È sempre una bellissima sensazione essere sorpresi da un regista e dalla sua opera: A Most Violent Year. Giunto al suo terzo film in quattro anni, J.C. Chandor è riuscito sempre a regalarci qualcosa di nuovo. Prima un film tutto parlato e febbrile come Margin Call (id., 2011), poi il silenzio drammatico di All Is Lost (Tutto è perduto, 2013). Film con personaggi contraddistinti da un fortissimo senso del dovere, pronti a sfidare situazioni più grandi di loro con soltanto la propria forza interiore. È questo il filo conduttore che lega i precedenti lavori di Chandor al suo nuovo A Most Violent Year, anche quest’ultimo capace di sorprendere.
Ci si aspettava infatti di assistere a un crime-movie ispirato magari dal primo cinema di Martin Scorsese o di Abel Ferrara – l’ambientazione è la New York cupissima del 1981 – e invece l’impalcatura del film è quella di un dramma morale, dove la violenza è assolutamente tangibile, ma mai gratuitamente esibita.
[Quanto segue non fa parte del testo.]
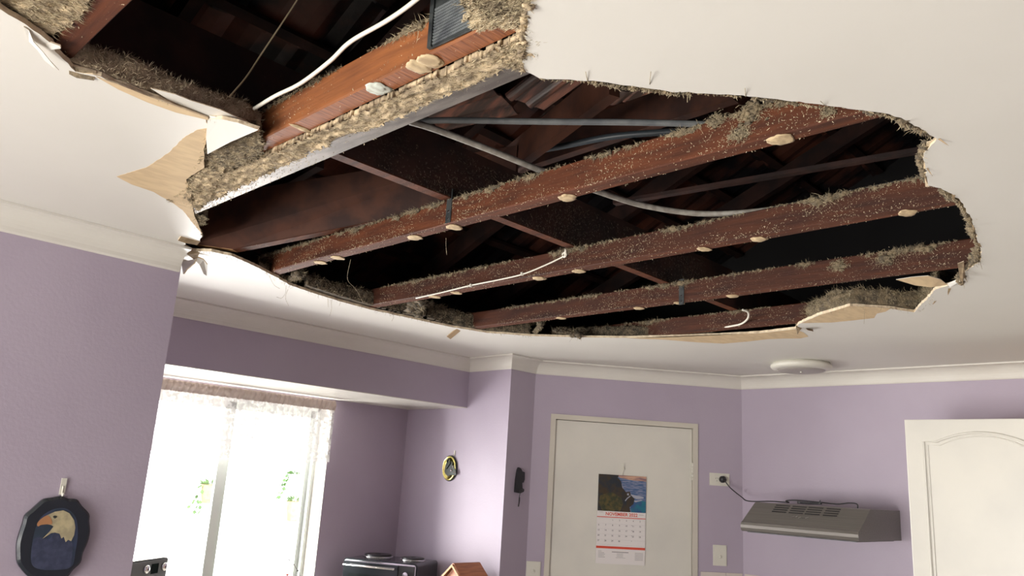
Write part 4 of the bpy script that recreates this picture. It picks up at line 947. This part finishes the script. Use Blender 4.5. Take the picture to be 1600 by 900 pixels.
mb = MB('paper'); dbox(mb, ct0-.002, ct1, zb_, zt_-.415*CH, OFF, OFF+.002)
o2 = OFF+.0021
cq(mb, 'ink_red', -.005, 1, .478, .487, o2); cq(mb, 'ink_red', -.005, 1, .806, .832, o2)
ctext(mb, 'ink_red', 'NOVEMBER 2022', .0255, .50, .448, o2+.0004, .0006)
for i in range(3): cq(mb, 'ink_grey', .03+0*i, .12, .428+.006*i, .430+.006*i, o2) if i == 0 else None
cq(mb, 'ink_grey', .86, .96, .440, .4425, o2)
for r_ in range(5):
    for c_ in range(7):
        dnum = r_*7+c_-1
        if 1 <= dnum <= 30: ctext(mb, 'ink_grey', str(dnum), .0115, .035+c_*.142, .515+r_*.058, o2+.0004, .0002)
        if c_ == 5 and r_ in (1, 2, 3, 4): cq(mb, 'ink_grey', .71, .725, .505+r_*.058, .509+r_*.058, o2)
for r_ in range(6): cq(mb, 'ink_grey', .01, .99, .4995+r_*.058, .5000+r_*.058, o2)
for i, (u0, u1) in enumerate([(.04, .11)]+[(.04, .18)]*4): cq(mb, 'ink_grey', u0, u1-(.02 if i % 2 else 0), .862+i*.016, .865+i*.016, o2)
cq(mb, 'ink_grey', .32, .66, .864, .870, o2)
for i in range(5): cq(mb, 'ink_grey', .42-(.02 if i == 4 else 0), .55+(.05 if i == 4 else 0), .880+i*.012, .882+i*.012, o2)
for i in range(7): cq(mb, 'ink_grey', .79, .96, .866+i*.013, .8685+i*.013, o2)
mb.build('date_page', t)
hx = dt_of(DG(974, 740)); hz0 = DG(974, 727).z
MB('cable').tube([DT((ct0+ct1)/2, zt_, OFF+.002), DT(hx, hz0-.01, .004)], .0012, 6).build('hanging_loop', t)
hp = DG(974.5, 729, -.008); hook(hp, NN, D, 'clear plastic hook on the door holding up the calendar', .75)
# --- round ceiling light
lc = (PZ(1204, 572, 2.38)+PZ(1300, 575, 2.38))/2; lc.z = 2.4; lr = (PZ(1204, 572, 2.38)-PZ(1300, 575, 2.38)).length/2
t = thing('ceiling_light', 'flat round white ceiling light near the right-hand cornice', 'ceiling light', lc)
mb = MB('white_plastic'); mb.smooth = True; mb.lathe([(lr*.93, .001), (lr*.95, .008), (lr, .012), (lr, .022), (lr*.97, .030), (lr*.80, .040), (lr*.78, .038), (.01, .038)], lc, (0, 0, -1), 56); mb.build('base_ring', t)
MT['diffuser'] = mat('frosted_diffuser', (.36, .33, .29), .35)
mb = MB('diffuser'); mb.smooth = True; mb.lathe([(lr*.78, .038), (lr*.74, .042), (lr*.4, .045), (.004, .046)], lc, (0, 0, -1), 56); mb.build('diffuser', t)
mb = MB('white_plastic'); mb.lathe([(.007, .044), (.006, .049), (.001, .050)], lc, (0, 0, -1), 16); mb.build('centre_screw', t)
# --- white panelled cupboard at the right
CX = 3.83; CY1, CY0 = 1.233, .637; CT = 2.076
t = thing('pantry_cupboard', 'tall white cupboard with arched panel doors at the right edge', 'cupboard', (4.12, .64, 0))
mb = MB('white_paint'); mb.box((CX+.021, -.2, .1), (WX-.005, CY1-.002, CT-.012)).box((CX+.05, -.2, 0), (WX-.01, CY1-.02, .1)); mb.build('carcass', t)
mb = MB('tan'); mb.box((CX+.03, -.2, CT-.0115), (WX-.02, CY1-.03, CT+.002)); mb.build('top_board', t)
def arch_path(y1, y0, zb):
    yc = (y0+y1)/2; a = .075
    z_s, z_p = PX(1441, 690, CX).z, PX(1529, 676, CX).z
    L_, R__ = y1-a, y0+a; pts = [(L_, zb), (L_, z_s), (L_-.055, z_s)]
    for i in range(1, 16):
        u = i/16; pts.append(((L_-.055)*(1-u)+(R__+.055)*u, z_s+(z_p-z_s)*math.sin(u*math.pi)**.85))
    pts += [(R__+.055, z_s), (R__, z_s), (R__, zb), (L_, zb)]; return pts
for (y1, y0) in ((CY1, CY0+.002), (CY0-.002, .04)):
    mb = MB('white_paint'); b_ = .004
    pr = [(CX+.020, 0), (CX+b_, 0), (CX, b_), ]
    mb.hexa([(CX+.02, y0, .12), (CX+.02, y1, .12), (CX+.0015, y1, .12), (CX+.0015, y0, .12), (CX+.02, y0, CT), (CX+.02, y1, CT), (CX+.0015, y1, CT), (CX+.0015, y0, CT)])
    mb.hexa([(CX+.0015, y0, .12), (CX+.0015, y1, .12), (CX, y1-.003, .123), (CX, y0+.003, .123), (CX+.0015, y0, CT), (CX+.0015, y1, CT), (CX, y1-.003, CT-.003), (CX, y0+.003, CT-.003)])
    dr_ = mb.build('door', t)
    pth = arch_path(y1, y0, .3)
    mb = MB('white_paint'); mb.tube([(CX-.0005, a, b) for a, b in pth], .0055, 10); 
    yc = (y1+y0)/2; mb.tube([(CX+.001, yc+(a-yc)*.93, b-.014 if b > 1 else b+.014) for a, b in pth], .004, 8); mb.build('panel_moulding', dr_)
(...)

Protagonista della storia è Abel Morales, immigrato con grandi ambizioni deciso a fare successo senza scendere a compromessi, anche quando si tratta di combattere la criminalità dilagante che ne ostacola l’ascesa. Un personaggio coraggioso proprio perché integerrimo, capace di fronteggiare la tentazione delle scorciatoie illegali proprio perché ben conscio di cosa lo aspetterebbe alla fine di quel percorso. La forza di questa caratterizzazione sta soprattutto nel fatto che Chandor non lo rende un paladino senza difetti o peggio ancora retorico. Al contrario lo immerge in una realtà perfettamente delineata con pochissimi, raggelanti tratti. L’ambiente che circonda Abel e la sua famiglia è freddo, ostile, pronto a colpire. Il senso di tensione che pervade A Most Violent Year è tangibile, l’atmosfera messa in scena da Chandor potentissima. Ne fa parte fondamentale anche Anna, moglie di Abel, figlia del criminale da cui lui ha rilevato la ditta che adesso gestisce, e che gli sta dando così tanti problemi. La donna condivide le ambizioni del marito, non la sua volontà ferrea di osservare le regole. Lo scontro tra i due è prima di tutto ideologico, e nel corso del film scatena una battaglia magnificamente condotta da due attori di razza, come Oscar Isaac e Jessica Chastain. Se i due non arrivassero alla candidatura all’Oscar per le loro interpretazioni (soprattutto lui) si potrebbe legittimamente parlare di errore da parte dei membri dell’Academy.
A Most Violent Year è senza mezzi termini uno dei migliori film del 2014, asciutto nella gestione dei toni e precisissimo nella delineazione di caratteri. Mai sopra le righe eppure sempre efficacissimo nel plasmare la drammaticità degli eventi, il film di J.C. Chandor è cinema fatto e concepito con estrema intelligenza. Ancora una volta chapeau a questo cineasta che, puntando sempre sulla semplicità del discorso filmico, riesce a variarlo film dopo film ottenendo risultati esaltanti.